Corporate debt market struggles despite 37per cent growth

Dropping interest rates are not deterring investor from taking up government securities leaving corporate bonds struggling to keep pace.

This has seen turnover in the Treasury bond market cross Sh1trillion mark, in the first quarter of 2026, reaching Sh1.08 trillion, a 49 per cent jump compared to the same period last year.

Capital Markets Authority (CMA) data, shows that in the period, the National Treasury raised Sh265.7 billion through domestic bond issuances, pointing to the huge scale of demand for government paper.

The boom paints a picture of a growing preference among investors for sovereign debt over corporate bonds, as fund managers, banks and pension schemes seek safety, liquidity and predictable returns in an uncertain economic environment.

“The total value of outstanding corporate bonds stood at Sh96.4 billion as at the end of 2025, a fraction of the volumes being absorbed by government issuances,” CMA data shows.

The trend comes despite a gradual decline in interest rates, which would typically encourage investors to diversify into higher-yielding corporate instruments.

Instead, the market is witnessing a consolidation around Treasury securities, reinforcing the State’s dominance in domestic capital markets.

According to CMA chief executive Wyckliffe Shamiah the private bond category recorded improvement, with Linzi Asset Based Securities having the highest outstanding amount at Sh44.8 billion.

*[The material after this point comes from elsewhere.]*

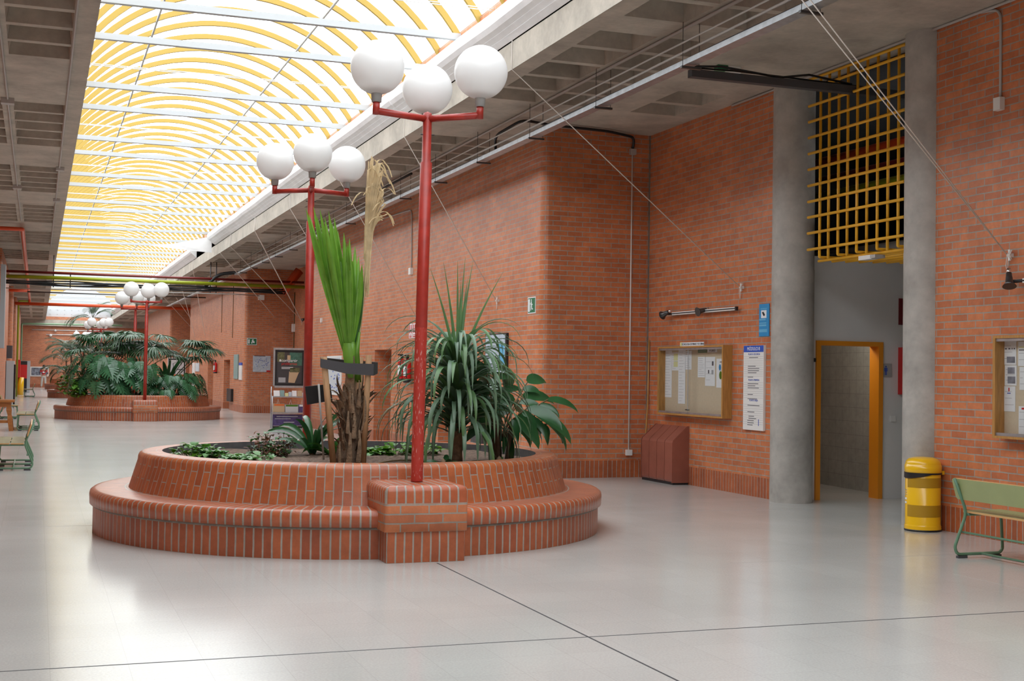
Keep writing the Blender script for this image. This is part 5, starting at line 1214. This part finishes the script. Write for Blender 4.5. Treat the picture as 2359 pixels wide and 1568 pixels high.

However, the increase was largely driven by issuances under medium-term note (MTN) programmes by a handful of large firms, including Safaricom and East African Breweries Limited (EABL), signalling continued reliance on a narrow pool of blue-chip corporates to sustain the market.

“In the corporate bonds market, the total value of outstanding bond issues stood at Sh96.4 billion as at the end of December 2025, representing an increase of 37 per cent. This increase could be attributed to the issuance of the EABL and Safaricom MTN’s during the quarter ended December 2025,” said Shamiah in the quarterly report.

The imbalance has raised concerns among economists and market participants, who warn that the growing appetite for government debt is crowding out private sector access to long-term financing.

For instance, the experts at National Government Budget Implementation Review Report, note that between July and December 2025, Treasury executed a financial maneuver of a Sh3 billion-a-day borrowing spree that has now set the country’s fiscal architecture on edge.

The report, published by Controller of Budget Margaret Nyakang’o, shows a nation operating at the limits of its fiscal capacity.

According to the CoB as investors look to safety choosing to lend to government, the implications extend far beyond, threatening to stifle private sector investment and further constrict the disposable income of average households already grappling with a volatile cost of living.

This dynamic is particularly significant at a time when businesses are seeking affordable financing to expand operations, invest in new capacity and navigate a challenging economic landscape.

The CMA has in recent years introduced measures aimed at promoting corporate debt issuance, including streamlined approval processes and efforts to enhance investor awareness. However, uptake has remained slow.

Yet, the dominance of Treasury bonds continues to be reinforced by strong demand at primary auctions, where investor bids have consistently exceeded the amounts on offer.